Cattolica Il delitto irrisolto
Simonetta Ferrero aveva 26 anni e da 49 il suo omicidio è irrisolto. Caso da subito mediatico per il profilo della vittima, il luogo, la titolazione. Infatti divenne (e rimane) il «delitto della Cattolica». In particolare, al primo piano della scala G. Ancor più in particolare, nel bagno delle donne, non lontano dalla bacheca dell’Istituto di scienze religiose.

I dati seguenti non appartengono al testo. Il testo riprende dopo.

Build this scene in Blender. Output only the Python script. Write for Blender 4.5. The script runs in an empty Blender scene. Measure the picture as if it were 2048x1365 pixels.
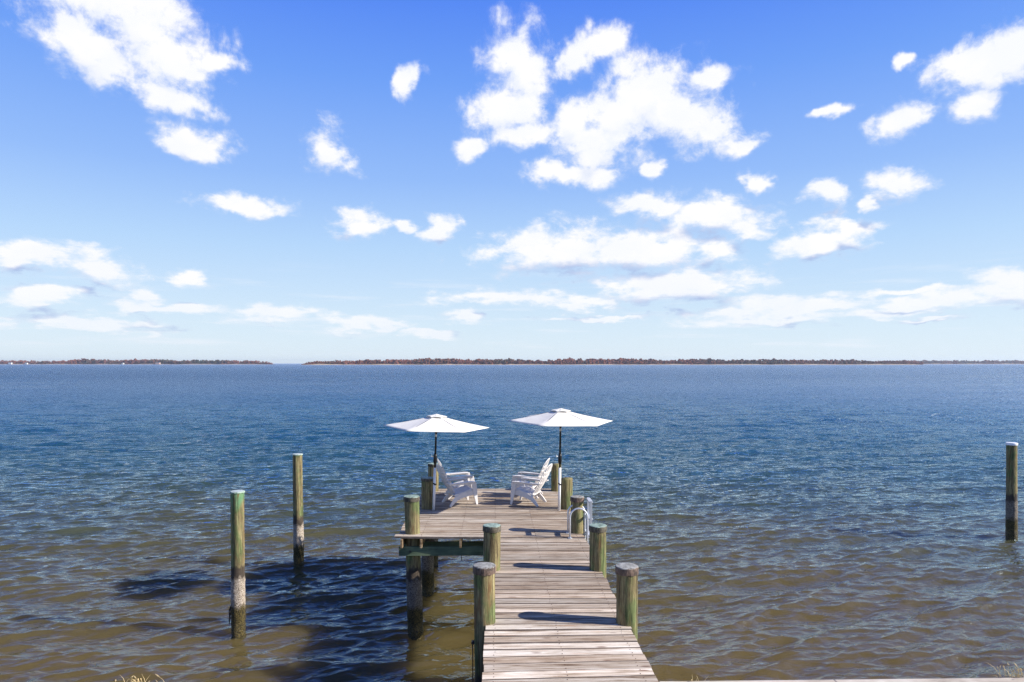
import bpy, math, random
import numpy as np
from mathutils import Vector, Matrix, Quaternion

random.seed(7)
rng = np.random.default_rng(11)
scene = bpy.context.scene
col = scene.collection
PI = math.pi
R = math.radians

# ------------------------------------------------------------------ helpers
class MB:
    """collects shapes, builds ONE mesh object"""
    def __init__(self):
        self.v = []; self.f = []; self.m = []
    def add(self, verts, faces, mat=0):
        b = len(self.v)
        self.v.extend(tuple(p) for p in verts)
        for f in faces:
            self.f.append(tuple(b + i for i in f)); self.m.append(mat)
    def hexa(self, p, mat=0):            # p: 4 bottom corners (ccw seen from above) then 4 top corners
        self.add(p, [(3, 2, 1, 0), (4, 5, 6, 7), (0, 1, 5, 4), (1, 2, 6, 5), (2, 3, 7, 6), (3, 0, 4, 7)], mat)
    def box(self, x0, x1, y0, y1, z0, z1, mat=0):
        self.hexa([(x0, y0, z0), (x1, y0, z0), (x1, y1, z0), (x0, y1, z0),
                   (x0, y0, z1), (x1, y0, z1), (x1, y1, z1), (x0, y1, z1)], mat)
    def tube(self, pts, r, seg=10, caps=True, mat=0):
        pts = [Vector(p) for p in pts]; n = len(pts)
        rs = r if isinstance(r, (list, tuple)) else [r] * n
        rings = []
        t0 = (pts[1] - pts[0]).normalized()
        up = Vector((0, 0, 1)) if abs(t0.z) < .9 else Vector((1, 0, 0))
        nx = t0.cross(up).normalized()
        for i in range(n):
            t = (pts[min(i + 1, n - 1)] - pts[max(i - 1, 0)]).normalized()
            nx = (nx - t * nx.dot(t)).normalized(); ny = t.cross(nx)
            rings.append([pts[i] + rs[i] * (math.cos(2 * PI * k / seg) * nx + math.sin(2 * PI * k / seg) * ny) for k in range(seg)])
        vs = [p for ring in rings for p in ring]; fs = []
        for i in range(n - 1):
            for k in range(seg):
                k2 = (k + 1) % seg
                fs.append((i * seg + k, i * seg + k2, (i + 1) * seg + k2, (i + 1) * seg + k))
        if caps:
            fs.append(tuple(range(seg - 1, -1, -1))); fs.append(tuple((n - 1) * seg + k for k in range(seg)))
        self.add(vs, fs, mat)
    def strip(self, pts, lat, w, th, mat=0):
        """rectangular section swept along pts; lat = width direction, w widths, th thicknesses"""
        pts = [Vector(p) for p in pts]; n = len(pts)
        w = w if isinstance(w, (list, tuple)) else [w] * n
        th = th if isinstance(th, (list, tuple)) else [th] * n
        lats = lat if isinstance(lat, list) else [Vector(lat)] * n
        vs = []
        for i in range(n):
            t = (pts[min(i + 1, n - 1)] - pts[max(i - 1, 0)]).normalized()
            l = (Vector(lats[i]) - t * Vector(lats[i]).dot(t)).normalized(); u = t.cross(l)
            vs += [pts[i] - l * w[i] / 2 - u * th[i] / 2, pts[i] + l * w[i] / 2 - u * th[i] / 2,
                   pts[i] + l * w[i] / 2 + u * th[i] / 2, pts[i] - l * w[i] / 2 + u * th[i] / 2]
        fs = [(3, 2, 1, 0), tuple((n - 1) * 4 + k for k in range(4))]
        for i in range(n - 1):
            for k in range(4):
                k2 = (k + 1) % 4
                fs.append((i * 4 + k, i * 4 + k2, (i + 1) * 4 + k2, (i + 1) * 4 + k))
        self.add(vs, fs, mat)
    def build(self, name, mats, parent=None, smooth=False, bevel=0):
        me = bpy.data.meshes.new(name)
        me.from_pydata(self.v, [], self.f)
        mats = mats if isinstance(mats, (list, tuple)) else [mats]
        for m in mats: me.materials.append(m)
        if len(mats) > 1: me.polygons.foreach_set('material_index', self.m)
        if smooth: me.polygons.foreach_set('use_smooth', [True] * len(me.polygons))
        me.update()
        o = bpy.data.objects.new(name, me); col.objects.link(o)
        if parent: o.parent = parent
        if bevel:
            b = o.modifiers.new('bevel', 'BEVEL'); b.width = bevel; b.segments = 2; b.limit_method = 'ANGLE'; b.angle_limit = R(40)
        return o

def np_mesh(name, verts, faces, mat, smooth=True):
    me = bpy.data.meshes.new(name)
    nv, nf, k = len(verts), len(faces), faces.shape[1]
    me.vertices.add(nv); me.vertices.foreach_set('co', np.ascontiguousarray(verts, dtype=np.float32).ravel())
    me.loops.add(nf * k); me.loops.foreach_set('vertex_index', faces.astype(np.int32).ravel())
    me.polygons.add(nf); me.polygons.foreach_set('loop_start', np.arange(0, nf * k, k, dtype=np.int32))
    me.polygons.foreach_set('use_smooth', np.full(nf, smooth, dtype=bool))
    me.materials.append(mat); me.update(calc_edges=True); me.validate()
    o = bpy.data.objects.new(name, me); col.objects.link(o)
    return o

def tag(o, label=None, cat=None, group=None, kind=None):
    if label: o['label'] = label
    if cat: o['category'] = cat
    if group: o['group'] = group
    if kind: o['kind'] = kind
    return o

def empty(name, loc, rz=0, ry=0, rx=0):
    o = bpy.data.objects.new(name, None); col.objects.link(o)
    o.location = loc; o.rotation_euler = (rx, ry, rz); o.empty_display_size = .2
    return o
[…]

All’interno di quel bagno, un rubinetto aperto (motivo per cui chi trovò il cadavere, il giovane seminarista Mario Toso, decise d’entrare per chiuderlo, questa la sua versione) e soprattutto: macchie di sangue ovunque e un corpo sul pavimento. Simonetta. Devastata da 33 pugnalate, in prevalenza tra torace e addome. L’arma: una lama lunga e affilata. Da qualche ora, la famiglia aveva denunciato la scomparsa della figlia. Alla Cattolica, la dottoressa Ferrero (Scienze politiche, tesi sul concetto di premio nell’ordinamento costituzionale inglese) guidava la «sezione laureati», alla ricerca dei più meritevoli da trattenere per un percorso professionale. Da qui iniziarono le indagini della polizia. Furono setacciati i profili degli ultimi che avevano avuto colloqui con Simonetta. Non emerse nulla. A lungo ci si concentrò sul seminarista, oggi vescovo di Faenza. Identici risultati. Ugualmente, gli investigatori percorsero e ripercorsero le ore finali della vittima. Di lì a poco sarebbe partita in vacanza per la Corsica insieme ai genitori (papà, originario del Piemonte, era un dirigente della
Montedison): nella borsetta, franchi francesi appena cambiati. La presenza del denaro eliminò da subito l’ipotesi di una rapina. L’autopsia non isolò ferite compatibili con una violenza sessuale. La commessa di una profumeria, dove Simonetta aveva acquistato una boccetta, parlò di una macchina, all’esterno del negozio, presente proprio in concomitanza con l’ingresso e l’uscita della ragazza. Non che dunque non se li era portati dietro. Vane le ricerche di testimoni. Nessuno vide. Nessuno sentì: nell’ateneo stavano lavorando dei muratori con un martello pneumatico, che coprì le grida: i segni sulle mani configurarono una difesa (una lotta) prima di soccombere al killer, il quale non agì in relazione a trame oscure e vendette legate al mondo della Montedison. O quantomeno, se avvenne non fu provato. Alla pari d’ogni altra pista. Due anni dopo la strage di piazza Fontana, poliziotti e magistrati indagarono male, in una Milano nera, confusa, manipolata.